-- Data --
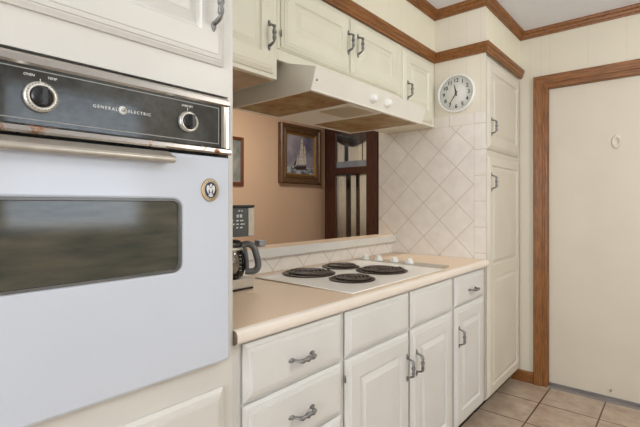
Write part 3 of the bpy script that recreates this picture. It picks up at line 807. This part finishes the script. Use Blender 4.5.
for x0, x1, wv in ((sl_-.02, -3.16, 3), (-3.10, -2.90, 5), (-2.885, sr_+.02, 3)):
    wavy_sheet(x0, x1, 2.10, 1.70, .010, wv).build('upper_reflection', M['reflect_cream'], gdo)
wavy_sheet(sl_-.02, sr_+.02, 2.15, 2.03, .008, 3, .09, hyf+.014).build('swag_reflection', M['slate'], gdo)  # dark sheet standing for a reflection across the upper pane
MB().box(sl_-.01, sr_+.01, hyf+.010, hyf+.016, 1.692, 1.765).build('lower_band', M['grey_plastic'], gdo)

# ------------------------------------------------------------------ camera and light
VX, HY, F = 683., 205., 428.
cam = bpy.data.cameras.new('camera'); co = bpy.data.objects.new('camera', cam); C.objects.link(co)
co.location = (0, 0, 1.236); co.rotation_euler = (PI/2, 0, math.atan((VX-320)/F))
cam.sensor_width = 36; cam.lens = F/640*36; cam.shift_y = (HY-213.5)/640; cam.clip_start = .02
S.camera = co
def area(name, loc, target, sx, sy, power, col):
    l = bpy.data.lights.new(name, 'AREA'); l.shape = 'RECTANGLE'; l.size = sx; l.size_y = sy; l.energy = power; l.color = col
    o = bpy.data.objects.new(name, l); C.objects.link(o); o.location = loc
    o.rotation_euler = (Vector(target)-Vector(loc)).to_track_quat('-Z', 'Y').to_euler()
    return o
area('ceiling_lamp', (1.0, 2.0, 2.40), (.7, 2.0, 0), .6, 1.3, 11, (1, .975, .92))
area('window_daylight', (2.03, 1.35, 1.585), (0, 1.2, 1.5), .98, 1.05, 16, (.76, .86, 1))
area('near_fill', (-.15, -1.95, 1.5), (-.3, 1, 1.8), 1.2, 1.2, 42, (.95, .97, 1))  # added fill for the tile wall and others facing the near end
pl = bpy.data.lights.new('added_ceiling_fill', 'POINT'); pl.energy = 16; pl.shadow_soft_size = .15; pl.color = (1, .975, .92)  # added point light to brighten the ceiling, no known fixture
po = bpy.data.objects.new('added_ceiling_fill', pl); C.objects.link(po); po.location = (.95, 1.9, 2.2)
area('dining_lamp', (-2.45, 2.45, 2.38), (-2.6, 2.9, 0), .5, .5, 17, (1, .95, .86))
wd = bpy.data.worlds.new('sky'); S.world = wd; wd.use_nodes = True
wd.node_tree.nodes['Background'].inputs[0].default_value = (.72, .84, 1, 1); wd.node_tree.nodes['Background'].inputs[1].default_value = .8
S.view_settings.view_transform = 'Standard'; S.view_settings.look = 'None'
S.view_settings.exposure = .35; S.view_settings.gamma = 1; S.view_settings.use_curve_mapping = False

-- Problem --
Except for the pictures, give all the material above again verbatim.

-- Solution below --
Write part 3 of the bpy script that recreates this picture. It picks up at line 807. This part finishes the script. Use Blender 4.5.
for x0, x1, wv in ((sl_-.02, -3.16, 3), (-3.10, -2.90, 5), (-2.885, sr_+.02, 3)):
    wavy_sheet(x0, x1, 2.10, 1.70, .010, wv).build('upper_reflection', M['reflect_cream'], gdo)
wavy_sheet(sl_-.02, sr_+.02, 2.15, 2.03, .008, 3, .09, hyf+.014).build('swag_reflection', M['slate'], gdo)  # dark sheet standing for a reflection across the upper pane
MB().box(sl_-.01, sr_+.01, hyf+.010, hyf+.016, 1.692, 1.765).build('lower_band', M['grey_plastic'], gdo)

# ------------------------------------------------------------------ camera and light
VX, HY, F = 683., 205., 428.
cam = bpy.data.cameras.new('camera'); co = bpy.data.objects.new('camera', cam); C.objects.link(co)
co.location = (0, 0, 1.236); co.rotation_euler = (PI/2, 0, math.atan((VX-320)/F))
cam.sensor_width = 36; cam.lens = F/640*36; cam.shift_y = (HY-213.5)/640; cam.clip_start = .02
S.camera = co
def area(name, loc, target, sx, sy, power, col):
    l = bpy.data.lights.new(name, 'AREA'); l.shape = 'RECTANGLE'; l.size = sx; l.size_y = sy; l.energy = power; l.color = col
    o = bpy.data.objects.new(name, l); C.objects.link(o); o.location = loc
    o.rotation_euler = (Vector(target)-Vector(loc)).to_track_quat('-Z', 'Y').to_euler()
    return o
area('ceiling_lamp', (1.0, 2.0, 2.40), (.7, 2.0, 0), .6, 1.3, 11, (1, .975, .92))
area('window_daylight', (2.03, 1.35, 1.585), (0, 1.2, 1.5), .98, 1.05, 16, (.76, .86, 1))
area('near_fill', (-.15, -1.95, 1.5), (-.3, 1, 1.8), 1.2, 1.2, 42, (.95, .97, 1))  # added fill for the tile wall and others facing the near end
pl = bpy.data.lights.new('added_ceiling_fill', 'POINT'); pl.energy = 16; pl.shadow_soft_size = .15; pl.color = (1, .975, .92)  # added point light to brighten the ceiling, no known fixture
po = bpy.data.objects.new('added_ceiling_fill', pl); C.objects.link(po); po.location = (.95, 1.9, 2.2)
area('dining_lamp', (-2.45, 2.45, 2.38), (-2.6, 2.9, 0), .5, .5, 17, (1, .95, .86))
wd = bpy.data.worlds.new('sky'); S.world = wd; wd.use_nodes = True
wd.node_tree.nodes['Background'].inputs[0].default_value = (.72, .84, 1, 1); wd.node_tree.nodes['Background'].inputs[1].default_value = .8
S.view_settings.view_transform = 'Standard'; S.view_settings.look = 'None'
S.view_settings.exposure = .35; S.view_settings.gamma = 1; S.view_settings.use_curve_mapping = False